Quest Time Chef at SJHS!

Submitted by jennifer.dunn on

On October 27 chef Ms. Hunter came to SJHS during Quest Time as part of Windows to the Workplace, to teach students about being a chef. Ms. Hunter works for New Skin, at The Spoon, as the executive chef. She had a powerpoint to show the students things about being a chef, and explained what it was like for her to be a chef. Ms. Hunter became a chef shortly after she got a divorce. Her grandma was the one to encourage her to pursue her dreams.

Quincy Smart, a seventh grader, said she learned “it's not an easy as it looks.” There are three ways to become a chef. One is you move up through the ranks starting at the bottom, and eventually working your way up to a chef position. Two is you go to a culinary school and earn a degree as a chef; it takes about two to four years to get a degree for a chef. Three is a traditional apprenticeship where you do some school and you do some hands on work to become a chef. There are lots of different types of chefs. There is the executive chef, the sous-chef and many others; those two are the most important chefs in the kitchen and the ones in charge.

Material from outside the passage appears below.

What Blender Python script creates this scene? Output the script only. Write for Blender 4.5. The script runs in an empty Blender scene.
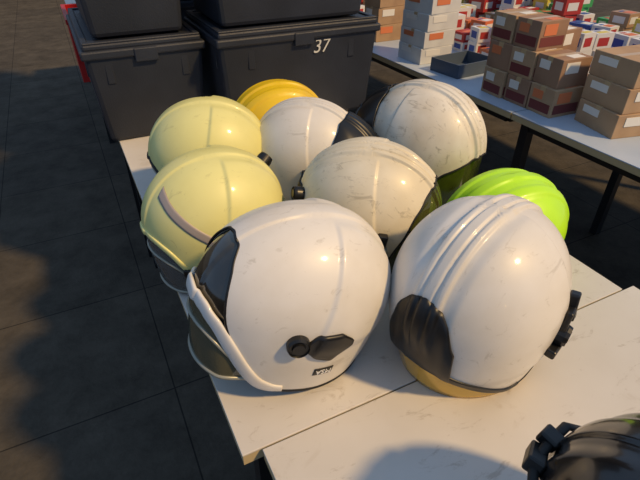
import bpy, bmesh, math, random
from mathutils import Vector, Matrix, Euler
random.seed(7)
scene = bpy.context.scene
COL = scene.collection
A = math.radians(26.5)
P0 = Vector((-0.113, 0.395, 0.0))
ZT = 0.75
def W(u, v, z=0.0):
    return Vector((P0.x + u*math.cos(A) - v*math.sin(A), P0.y + u*math.sin(A) + v*math.cos(A), z))

# ------------------------------------------------------------------ materials
def lin(c):
    return tuple(((x/255.0)/12.92 if x/255.0 <= 0.04045 else (((x/255.0)+0.055)/1.055)**2.4) for x in c)
_m = {}
def mat(name, rgb, rough=0.5, metal=0.0, coat=0.0, rgb2=None, nscale=8.0, lo=0.4, hi=0.7, bump=0.0, bscale=80.0,
        scuff=None, spec=0.5, stretch=(1,1,1)):
    if name in _m: return _m[name]
    m = bpy.data.materials.new(name); m.use_nodes = True
    nt = m.node_tree; b = nt.nodes['Principled BSDF']
    c = lin(rgb)
    b.inputs['Base Color'].default_value = (*c, 1)
    b.inputs['Roughness'].default_value = rough
    b.inputs['Metallic'].default_value = metal
    b.inputs['Coat Weight'].default_value = coat
    b.inputs['Coat Roughness'].default_value = 0.09
    b.inputs['Specular IOR Level'].default_value = spec
    tc = nt.nodes.new('ShaderNodeTexCoord')
    mp = nt.nodes.new('ShaderNodeMapping'); mp.inputs['Scale'].default_value = stretch
    nt.links.new(tc.outputs['Object'], mp.inputs['Vector'])
    src = None
    if rgb2 is not None:
        n = nt.nodes.new('ShaderNodeTexNoise'); n.inputs['Scale'].default_value = nscale; n.inputs['Detail'].default_value = 6
        nt.links.new(mp.outputs[0], n.inputs['Vector'])
        r = nt.nodes.new('ShaderNodeValToRGB')
        r.color_ramp.elements[0].position = lo; r.color_ramp.elements[1].position = hi
        r.color_ramp.elements[0].color = (*c, 1); r.color_ramp.elements[1].color = (*lin(rgb2), 1)
        nt.links.new(n.outputs['Fac'], r.inputs['Fac'])
        src = r.outputs['Color']
    if scuff is not None:
        for si,(amt, sc, colr, th, scl, rt) in enumerate(scuff):
            n2 = nt.nodes.new('ShaderNodeTexNoise'); n2.inputs['Scale'].default_value = sc; n2.inputs['Detail'].default_value = 9
            n2.inputs['Roughness'].default_value = 0.7; n2.inputs['Distortion'].default_value = 1.0
            mp2 = nt.nodes.new('ShaderNodeMapping'); mp2.inputs['Scale'].default_value = scl; mp2.inputs['Rotation'].default_value = rt
            nt.links.new(tc.outputs['Object'], mp2.inputs['Vector']); nt.links.new(mp2.outputs[0], n2.inputs['Vector'])
            r2 = nt.nodes.new('ShaderNodeValToRGB')
            r2.color_ramp.elements[0].position = th; r2.color_ramp.elements[1].position = th+0.08
            r2.color_ramp.elements[0].color = (0,0,0,1); r2.color_ramp.elements[1].color = (amt,amt,amt,1)
            nt.links.new(n2.outputs['Fac'], r2.inputs['Fac'])
            mx = nt.nodes.new('ShaderNodeMix'); mx.data_type = 'RGBA'
            nt.links.new(r2.outputs['Color'], mx.inputs['Factor'])
            if src: nt.links.new(src, mx.inputs['A'])
            else: mx.inputs['A'].default_value = (*c, 1)
            mx.inputs['B'].default_value = (*lin(colr), 1)
            src = mx.outputs['Result']
    if src: nt.links.new(src, b.inputs['Base Color'])
    if bump > 0:
        n3 = nt.nodes.new('ShaderNodeTexNoise'); n3.inputs['Scale'].default_value = bscale; n3.inputs['Detail'].default_value = 4
        nt.links.new(tc.outputs['Object'], n3.inputs['Vector'])
        bp = nt.nodes.new('ShaderNodeBump'); bp.inputs['Strength'].default_value = bump; bp.inputs['Distance'].default_value = 0.004
        nt.links.new(n3.outputs['Fac'], bp.inputs['Height']); nt.links.new(bp.outputs[0], b.inputs['Normal'])
    _m[name] = m
    return m

def glass(name, rgb, refl=1.45, gl=0.03, op=0.0):
    if name in _m: return _m[name]
    m = bpy.data.materials.new(name); m.use_nodes = True
    nt = m.node_tree; nt.nodes.clear()
    out = nt.nodes.new('ShaderNodeOutputMaterial')
    tr = nt.nodes.new('ShaderNodeBsdfTransparent'); tr.inputs['Color'].default_value = (*lin(rgb), 1)
    gs = nt.nodes.new('ShaderNodeBsdfGlossy'); gs.inputs['Roughness'].default_value = gl
    df = nt.nodes.new('ShaderNodeBsdfDiffuse'); df.inputs['Color'].default_value = (*lin(rgb), 1)
    mx0 = nt.nodes.new('ShaderNodeMixShader'); mx0.inputs['Fac'].default_value = op
    nt.links.new(tr.outputs[0], mx0.inputs[1]); nt.links.new(df.outputs[0], mx0.inputs[2])
    fr = nt.nodes.new('ShaderNodeFresnel'); fr.inputs['IOR'].default_value = refl
    mx = nt.nodes.new('ShaderNodeMixShader')
    nt.links.new(fr.outputs[0], mx.inputs['Fac']); nt.links.new(mx0.outputs[0], mx.inputs[1]); nt.links.new(gs.outputs[0], mx.inputs[2])
    nt.links.new(mx.outputs[0], out.inputs[0])
    _m[name] = m
    return m

def S(a1,th1,a2,th2,col):
    return [(a1,24,col,th1,(1,2.6,1.4),(.3,.5,.6)),(a2,40,(70,64,58),th2,(1,.16,.6),(.2,.9,.4)),(a2,34,(80,72,62),th2,(.14,1,.8),(.8,.2,.5))]
WHITE = mat('helmet_white', (220,217,212), 0.45, coat=0.3, rgb2=(204,198,187), nscale=7, scuff=S(.32,.59,.32,.65,(140,130,112)))
WHITE_D = mat('helmet_white_scuffed', (220,214,200), 0.45, coat=0.2, rgb2=(200,188,166), nscale=10, scuff=S(.45,.56,.5,.62,(128,116,96)))
WHITE_C = mat('helmet_cream', (222,213,190), 0.45, coat=0.25, rgb2=(204,192,162), nscale=9, scuff=S(.4,.57,.5,.64,(125,113,92)))
PALE = mat('helmet_luminous_yellow', (222,218,146), 0.45, coat=0.25, rgb2=(208,203,130), nscale=7, scuff=S(.3,.60,.3,.66,(150,145,100)))
YEL = mat('helmet_yellow', (226,192,18), 0.4, coat=0.2, rgb2=(210,172,12), nscale=8)
NEON = mat('helmet_neon_green', (185,240,18), 0.42, coat=0.2, rgb2=(168,226,14), nscale=8, scuff=S(.2,.62,.2,.68,(110,130,30)))
HBLK = mat('helmet_black', (18,16,16), 0.22, coat=0.6, rgb2=(32,26,22), nscale=10)
BLK = mat('black_plastic', (18,18,19), 0.38)
RUB = mat('black_rubber', (14,14,15), 0.6)
LINER = mat('liner_foam', (22,22,24), 0.9, bump=0.3)
GREY = mat('reflective_stripe', (160,150,145), 0.5, metal=0.1)
NECK = mat('amber_neck_shield', (214,172,62), 0.22, metal=0.25, coat=0.6, rgb2=(158,118,42), nscale=12)
SILV = mat('silver_trim', (150,150,138), 0.35, metal=0.3)
WLAB = mat('white_print', (225,225,225), 0.6)
SMOKE = glass('smoked_visor', (138,136,112), 1.7, op=.34)
DARKV = mat('tinted_visor', (26,24,20), 0.10, coat=1.0, rgb2=(92,84,60), nscale=10, lo=0.42, hi=0.75)
OLIVE = glass('olive_visor', (120,124,60), 1.5, op=0.3)
OLIVED = mat('olive_neck_shield', (66,78,26), 0.15, coat=0.9, rgb2=(30,38,14), nscale=10)
CLEAR = glass('clear_visor', (180,184,184), 1.6, op=0.2)
BLUEV = mat('blue_visor', (90,120,145), 0.1, coat=1.0)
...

Chefs make money depending on their rank, and even the highest the ranking chefs do not make a lot of money; an executive chef (the person in charge of a kitchen) earns a median salary of $67,995; while a sous chef (the person who reports to the executive chef) earns a median salary of $42,501. Angela Lopez, a seventh grader, said she learned “that when you work as a chef, you don’t work for the money, you work for the love.”